"When I was boy, I was surrounded by adult men. Today, most American boys (and girls, of course) come into contact with no adult man all day every school day. Their teachers and school principals are all likely to be women. And if, as is often the case, there is no father at home (not solely because of divorce but because "family" courts have allowed many divorced mothers to remove fathers from their children's lives), boys almost never come into contact with the most important group of people in a boy's life -- adult men. The contemporary absence of men in boys' lives is not only unprecedented in American history; it is probably unprecedented in recorded history.
[Ed. note: True dat. More and more men are simply...suspect, not to be trusted, nay, to be feared and avoided. Weird, weird world, and dangerous precedent.]
"When I was a boy, we had in our lives adults who took pride in being adults. [Ed. note: I have been thinking about this a lot lately...] To distinguish them from our peers, we called these adults "Mr.," "Mrs." and "Miss," or by their titles, "Doctor," "Pastor," "Rabbi," "Father." It was good for us, and we liked it.

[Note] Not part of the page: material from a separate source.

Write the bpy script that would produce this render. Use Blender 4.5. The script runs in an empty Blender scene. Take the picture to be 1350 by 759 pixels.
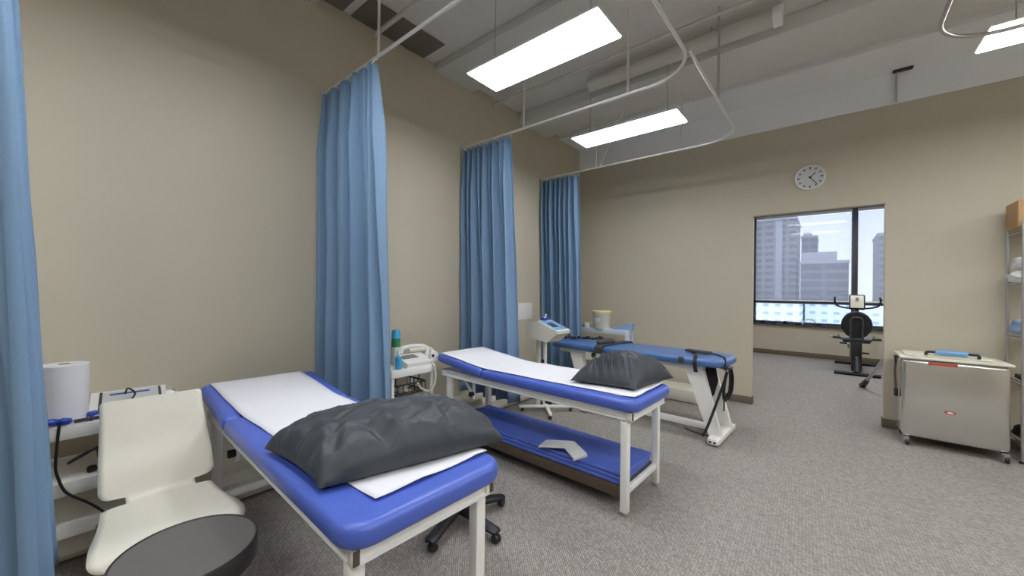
import bpy, bmesh, math, random
from mathutils import Vector, Matrix, noise
random.seed(7)
S = bpy.context.scene
COL = S.collection
PI = math.pi
def R(d): return math.radians(d)
def lin(c):
    return tuple((x/255/12.92) if x/255 <= 0.04045 else ((x/255+0.055)/1.055)**2.4 for x in c)+(1.0,)

# ------------------------------------------------------------------ materials
def mat(name, rgb, rough=0.6, metal=0.0, spec=0.5, var=0.0, vscale=20, bump=0.0, bscale=60, sheen=0.0):
    m = bpy.data.materials.new(name); m.use_nodes = True
    nt = m.node_tree; b = nt.nodes['Principled BSDF']
    b.inputs['Base Color'].default_value = lin(rgb)
    b.inputs['Roughness'].default_value = rough
    b.inputs['Metallic'].default_value = metal
    b.inputs['Specular IOR Level'].default_value = spec
    if sheen: b.inputs['Sheen Weight'].default_value = sheen
    tc = nt.nodes.new('ShaderNodeTexCoord')
    if var:
        n = nt.nodes.new('ShaderNodeTexNoise'); n.inputs['Scale'].default_value = vscale; n.inputs['Detail'].default_value = 4
        nt.links.new(tc.outputs['Object'], n.inputs['Vector'])
        mx = nt.nodes.new('ShaderNodeMix'); mx.data_type = 'RGBA'
        mx.inputs[6].default_value = lin(tuple(max(0, c*(1-var)) for c in rgb))
        mx.inputs[7].default_value = lin(tuple(min(255, c*(1+var)) for c in rgb))
        nt.links.new(n.outputs['Fac'], mx.inputs[0]); nt.links.new(mx.outputs[2], b.inputs['Base Color'])
    if bump:
        n2 = nt.nodes.new('ShaderNodeTexNoise'); n2.inputs['Scale'].default_value = bscale; n2.inputs['Detail'].default_value = 3
        nt.links.new(tc.outputs['Object'], n2.inputs['Vector'])
        bp = nt.nodes.new('ShaderNodeBump'); bp.inputs['Strength'].default_value = bump; bp.inputs['Distance'].default_value = 0.01
        nt.links.new(n2.outputs['Fac'], bp.inputs['Height']); nt.links.new(bp.outputs['Normal'], b.inputs['Normal'])
    return m
def emit(name, rgb, s):
    m = bpy.data.materials.new(name); m.use_nodes = True; nt = m.node_tree
    nt.nodes.clear(); e = nt.nodes.new('ShaderNodeEmission'); o = nt.nodes.new('ShaderNodeOutputMaterial')
    e.inputs['Color'].default_value = lin(rgb); e.inputs['Strength'].default_value = s
    nt.links.new(e.outputs[0], o.inputs[0]); return m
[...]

Having adults proud of their adulthood, and not acting like they were still kids, gave us security (as well as something to look forward to in growing up). Today, kids are surrounded by peers twice, three, four times their age.
"When I was a boy, the purpose of American history textbooks was to teach American history... [W]e were not raised by educators or parents who believed that "teenagers will have sex no matter what."
And, to sum it all up:
"We were, in short, allowed to be relatively innocent."
I am, quite literally, fighting back the tears.
True enough, true enough, true enough that.